'Roger Federer's Roland Garros withdrawal was a little disrespectful,' says Rusedski



by   |  VIEW 6410

'Roger Federer's Roland Garros withdrawal was a little disrespectful,' says Rusedski

The season's second Major in Paris is behind us, with Novak Djokovic as the last man standing following a thrilling win over Stefanos Tsitsipas. Besides the results, the most controversial moment of the entire event came when the 20-time Major winner Roger Federer withdrew ahead of the fourth-round clash with Matteo Berrettini.

The Swiss played a marathon match in the third round and didn't want to risk anything with his knee ahead of Halle and Wimbledon. Greg Rusedski believes that Roger's move was a little disrespectful towards the organizers and fans, suggesting he should have stepped on the court against the Italian, played a couple of games and retired.

Competing at Majors for the first time since the last year's Australian Open, Roger took down Denis Istomin and Marin Cilic to advance into the third round, where he faced Dominik Koepfer. Federer beat Koepfer 7-6, 6-7, 7-6, 7-5 in three hours and 35 minutes, advancing into the fourth round but stressing his knee too much after not playing for 13 months!

The 27-year-old German threw everything he had at Roger on an empty Court Philippe-Chatrier under the lights, firing 55 winners and 40 unforced errors and pushing the legend to the limits. In the end, Roger won one point more and sealed the deal with a late break in the fourth set to become the oldest player to reach the fourth round at Majors since 1978!

The opening set lasted for over an hour, and Koepfer saved a set point at 4-5 to prolong it. Federer grabbed the tie break 7-5 with a volley winner at the net for an early advantage against a tough opponent. The second set saw some loose serving early on and four breaks in the opening six games.

There were no more chances for the returners after that, and Dominik claimed the breaker 7-3 following Roger's backhand mistakes to level the overall score after two hours. Firing from all cylinders, the lower-ranked player produced three commanding holds early in the third set and broke Roger in the opening game to open a 4-2 gap, looking good in those moments.

Roger Federer withdrew from Roland Garros after winning three matches.

Determined to fight, Federer pulled the break back at 3-4 when his rival netted a backhand and created a set point at 6-5. Koepfer saved it to reach a tie break that Federer clinched 7-4 after a crafty drop shot that sent him two sets to one in front at midnight.

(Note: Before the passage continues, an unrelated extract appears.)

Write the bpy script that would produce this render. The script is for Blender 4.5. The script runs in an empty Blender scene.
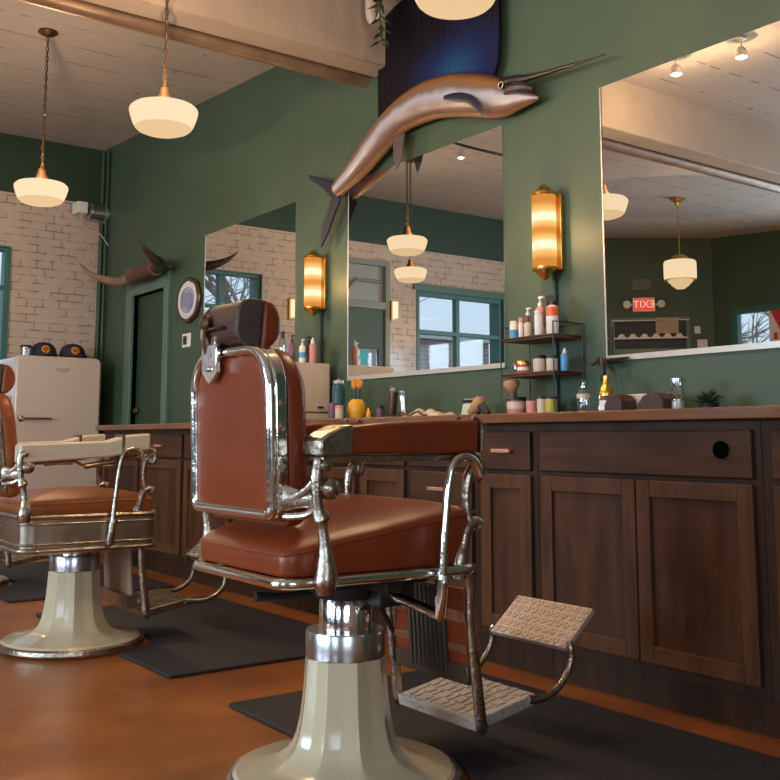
import bpy, bmesh, math, random
from mathutils import Vector, Matrix
random.seed(7)
PI = math.pi
col = bpy.context.scene.collection
WY = 3.05      # mirror wall plane
BX = -8.53     # far wall plane

# ------------------------------------------------------------------ materials
def mat(name, color=(.5, .5, .5), rough=.5, metal=0, noise=None, bump=None, emit=None, spec=None, coat=0):
    m = bpy.data.materials.new(name); m.use_nodes = True
    nt = m.node_tree; b = nt.nodes['Principled BSDF']
    b.inputs['Base Color'].default_value = (*color, 1)
    b.inputs['Roughness'].default_value = rough
    b.inputs['Metallic'].default_value = metal
    if coat: b.inputs['Coat Weight'].default_value = coat; b.inputs['Coat Roughness'].default_value = .12
    if spec is not None: b.inputs['Specular IOR Level'].default_value = spec
    if emit:
        b.inputs['Emission Color'].default_value = (*emit[0], 1); b.inputs['Emission Strength'].default_value = emit[1]
    if noise or bump:
        tc = nt.nodes.new('ShaderNodeTexCoord')
    if noise:   # (other colour, scale, (sx,sy,sz))
        mp = nt.nodes.new('ShaderNodeMapping'); mp.inputs['Scale'].default_value = noise[2] if len(noise) > 2 else (1, 1, 1)
        n = nt.nodes.new('ShaderNodeTexNoise'); n.inputs['Scale'].default_value = noise[1]; n.inputs['Detail'].default_value = 6
        r = nt.nodes.new('ShaderNodeValToRGB')
        r.color_ramp.elements[0].position = .35; r.color_ramp.elements[1].position = .68
        r.color_ramp.elements[0].color = (*color, 1); r.color_ramp.elements[1].color = (*noise[0], 1)
        nt.links.new(tc.outputs['Object'], mp.inputs[0]); nt.links.new(mp.outputs[0], n.inputs['Vector'])
        nt.links.new(n.outputs[0], r.inputs[0]); nt.links.new(r.outputs[0], b.inputs['Base Color'])
    if bump:    # (scale, strength)
        n2 = nt.nodes.new('ShaderNodeTexNoise'); n2.inputs['Scale'].default_value = bump[0]; n2.inputs['Detail'].default_value = 4
        bp = nt.nodes.new('ShaderNodeBump'); bp.inputs['Strength'].default_value = bump[1]; bp.inputs['Distance'].default_value = .01
        nt.links.new(tc.outputs['Object'], n2.inputs['Vector']); nt.links.new(n2.outputs[0], bp.inputs['Height'])
        nt.links.new(bp.outputs[0], b.inputs['Normal'])
    return m

def brick_mat(name, axes, c1, c2, mortar, w, h, msize, rough, bumps=.5, offset=.5, varnoise=False):
    m = mat(name, c1, rough); nt = m.node_tree; b = nt.nodes['Principled BSDF']
    g = nt.nodes.new('ShaderNodeNewGeometry'); s = nt.nodes.new('ShaderNodeSeparateXYZ'); c = nt.nodes.new('ShaderNodeCombineXYZ')
    nt.links.new(g.outputs['Position'], s.inputs[0])
    nt.links.new(s.outputs[axes[0]], c.inputs[0]); nt.links.new(s.outputs[axes[1]], c.inputs[1])
    t = nt.nodes.new('ShaderNodeTexBrick'); t.inputs['Scale'].default_value = 1
    t.inputs['Color1'].default_value = (*c1, 1); t.inputs['Color2'].default_value = (*c2, 1); t.inputs['Mortar'].default_value = (*mortar, 1)
    t.inputs['Brick Width'].default_value = w; t.inputs['Row Height'].default_value = h; t.inputs['Mortar Size'].default_value = msize
    t.inputs['Mortar Smooth'].default_value = .2; t.offset = offset
    nt.links.new(c.outputs[0], t.inputs['Vector'])
    src = t.outputs['Color']
    if varnoise:   # the dark joints show only in places
        n = nt.nodes.new('ShaderNodeTexNoise'); n.inputs['Scale'].default_value = 9; n.inputs['Detail'].default_value = 3
        r = nt.nodes.new('ShaderNodeValToRGB'); r.color_ramp.elements[0].position = .46; r.color_ramp.elements[1].position = .56
        nt.links.new(c.outputs[0], n.inputs['Vector']); nt.links.new(n.outputs[0], r.inputs[0])
        mx = nt.nodes.new('ShaderNodeMixRGB'); mx.inputs[1].default_value = (*c1, 1)
        nt.links.new(r.outputs[0], mx.inputs[0]); nt.links.new(src, mx.inputs[2]); src = mx.outputs[0]
    nt.links.new(src, b.inputs['Base Color'])
    bp = nt.nodes.new('ShaderNodeBump'); bp.inputs['Strength'].default_value = bumps; bp.inputs['Distance'].default_value = .004; bp.invert = True
    nt.links.new(t.outputs['Fac'], bp.inputs['Height']); nt.links.new(bp.outputs[0], b.inputs['Normal'])
    return m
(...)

They traded breaks in games three and four in set number four to stay close to each other before Roger served to stay in the set at 4-5. The Swiss produced a hold at 30 and broke Dominik at 15 a few minutes later for the crucial lead.

Serving for the victory, the 2009 winner held at 15 to seal the deal and celebrate the 365th Major victory in style, withdrawing from the event on the following day. "It was a little disrespectful to pull out the way he did.

I wish he had gone on the court against Matteo Berrettini. There are four big tournaments in the tennis year, and the French Open is one of them. He gets away with it because he is Roger Federer and people want to see him play, but I just don't think it was right.

He should have gone out there against Berrettini. Even if he lost in straight sets, it doesn't matter. This was the fourth round of a Major, and if he steps on the court, plays five games and says his knees are hurting, at least he has shown up.

Who knows how long he will play for. That may have been his last Roland Garros, but we keep wondering when Roger might stop," Greg Rusedski said.